POET, COACH. COACH, POET.
This morning a swirling wind makes an incense of its own as it mixes the soft dry scent of wood smoke with the damper smell of fallen leaves.
Alt Text says this week’s photo is a picture of two women smiling. I say it is me having a post-gig photo with Wendy James, and feeling glad to have the opportunity to express my gratitude for the music which has been in my heart for a long time now.
This week while tuning in to POETs Day live with Kate Jenkinson (Fridays at 12:30 via LinkedIn) I found myself drawn to the Venn diagram image in the Poetry In Business Logo. It resonated with my recent thinking around how two of my favourite things (poetry and coaching) intersect. Whilst wondering about this I had also been toying with the thought that people might find it strange that my social media presence often flits between poetry and coaching. My answer to myself was that I am a poet and a coach, and sometimes I am a coach and a poet, and sometimes I am only one of these, and sometimes I am neither, but even when I am neither I still carry their vibrations. And that was my way of saying that like the honeysuckle that grows through the hydrangea in the front garden I see them as entwined. So rather than thinking about separating them as two binary elements my answer seemed instead to focus on dialling up and dialling down (thank you for extending my thinking about this, Kelley). Even with this realisation, the Venn diagram was still drawing me back to its intersection and giving me the hint that there might be something to consider about this part of it. I enjoyed a little wonder about what exists there, and here's what I found in my intersection of poetry and coaching: Setting something down, trying something out, viewing it from different angles, hearing what it sounds like out loud, seeing what it sounds like out loud, time and space to think, time and space to reflect, moving a thought forward, adjusting it, leaning in to emotions as they resonate in real time, trying on different lenses, wondering what it’s telling you, playing with it, considering different endings, recognising your own threads and patterns, deciding which ones to continue to weave.
And then of course there’s all the stuff that sits in the space outside the circles of the Venn diagram! Last week it included the absolute joy of meeting up with my friend, Kim, after 27 years as well as my delight in being the kind of person who likes to lean on the barrier at a Wendy James gig. Both these experiences highlighted things that had stayed solidly the same within me and things that have developed over time.
In my wondering which poem to include this week I thought about the fact that whilst editing some poems and carving out time to begin some shiny new ones, I have thoroughly enjoyed responding to challenges set by Matthew MC Smith for Top Tweet Tuesday.
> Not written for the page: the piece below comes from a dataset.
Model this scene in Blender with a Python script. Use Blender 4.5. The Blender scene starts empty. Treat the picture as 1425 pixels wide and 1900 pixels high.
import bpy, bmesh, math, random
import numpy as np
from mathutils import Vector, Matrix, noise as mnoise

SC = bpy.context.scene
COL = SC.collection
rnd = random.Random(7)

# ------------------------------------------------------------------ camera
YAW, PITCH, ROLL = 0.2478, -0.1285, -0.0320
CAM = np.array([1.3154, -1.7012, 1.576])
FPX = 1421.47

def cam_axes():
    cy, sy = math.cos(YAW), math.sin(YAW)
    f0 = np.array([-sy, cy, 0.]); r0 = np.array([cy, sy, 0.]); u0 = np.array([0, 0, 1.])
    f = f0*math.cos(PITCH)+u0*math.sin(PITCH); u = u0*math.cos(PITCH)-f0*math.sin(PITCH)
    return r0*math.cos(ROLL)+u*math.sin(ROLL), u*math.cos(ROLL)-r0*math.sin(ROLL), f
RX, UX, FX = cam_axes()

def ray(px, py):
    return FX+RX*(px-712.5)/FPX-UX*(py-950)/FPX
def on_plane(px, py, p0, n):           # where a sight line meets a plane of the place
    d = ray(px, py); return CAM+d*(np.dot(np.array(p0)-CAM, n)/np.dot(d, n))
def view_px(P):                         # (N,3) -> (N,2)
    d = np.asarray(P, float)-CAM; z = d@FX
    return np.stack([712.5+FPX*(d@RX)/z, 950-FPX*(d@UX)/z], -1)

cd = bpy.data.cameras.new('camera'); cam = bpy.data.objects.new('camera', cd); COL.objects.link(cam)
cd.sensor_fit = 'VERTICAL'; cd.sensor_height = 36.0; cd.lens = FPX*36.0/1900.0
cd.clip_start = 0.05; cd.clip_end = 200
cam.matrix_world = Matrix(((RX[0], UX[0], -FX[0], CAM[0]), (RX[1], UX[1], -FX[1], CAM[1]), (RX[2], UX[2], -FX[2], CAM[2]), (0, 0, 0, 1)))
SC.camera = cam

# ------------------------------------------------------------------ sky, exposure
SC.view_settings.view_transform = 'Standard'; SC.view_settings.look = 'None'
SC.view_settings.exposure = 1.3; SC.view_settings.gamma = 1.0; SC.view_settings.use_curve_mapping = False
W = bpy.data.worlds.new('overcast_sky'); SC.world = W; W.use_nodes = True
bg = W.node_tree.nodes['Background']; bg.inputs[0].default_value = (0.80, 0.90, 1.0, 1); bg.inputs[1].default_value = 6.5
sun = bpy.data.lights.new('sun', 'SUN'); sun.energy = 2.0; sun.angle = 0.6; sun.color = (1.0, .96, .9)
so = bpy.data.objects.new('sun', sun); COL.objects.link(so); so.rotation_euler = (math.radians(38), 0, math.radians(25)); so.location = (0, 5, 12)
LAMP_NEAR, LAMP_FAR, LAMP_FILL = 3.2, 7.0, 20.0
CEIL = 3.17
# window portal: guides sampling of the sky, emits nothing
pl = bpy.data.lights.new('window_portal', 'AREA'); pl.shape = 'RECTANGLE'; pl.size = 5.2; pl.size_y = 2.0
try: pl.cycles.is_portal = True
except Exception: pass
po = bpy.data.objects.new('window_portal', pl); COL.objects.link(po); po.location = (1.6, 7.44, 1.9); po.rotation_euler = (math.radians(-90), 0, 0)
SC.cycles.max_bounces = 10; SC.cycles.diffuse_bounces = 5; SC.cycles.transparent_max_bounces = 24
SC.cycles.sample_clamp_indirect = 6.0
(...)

The first was to write a poem about writing a poem and this was closely followed by the challenge of writing a poem about writing a poem about writing a poem.
This poem, Rescuing the Giraffe, featured in my second collection might also be a poem about writing a poem...
(Huge gratitude to Yaffle Press for giving this poem its first home.)
RESCUING THE GIRAFFE
I count the tangled legs; I make it six,
one head, so I count again.
This time I make it a knotted four
its eyes are fixed on mine
as if I was its mother.
But how do you retrieve
a giraffe from an earthquake crack?
And then what do you do with it?
The trees are bare
and I feel unqualified
for this emergency act.
I am sure its skin will feel like suede
and those hot chocolate eyes implore.
You are a poet, you owe me this, it says,
so, I sit on the edge
reach down my hands
pat its gentle rump.
It is all muscle under that thin, soft skin.
I stroke tentatively.
Don’t bite me, I say,
and the giraffe is offended.
OK, what I mean is
it might be uncomfortable
while I sort out your legs.
It barely makes a sound as I work.
Released feet scrabble to find their place
on the jagged sides of the hole.
It is ready for the haul.
My arms cradle its stomach,
leaving the legs to dangle,
and I have him rising.
He is as unsteady as the day he was born;
skidding like a skater on their first rink.
But finally, he is up,
shaking off confusion
and I am seeing the size of our shadows.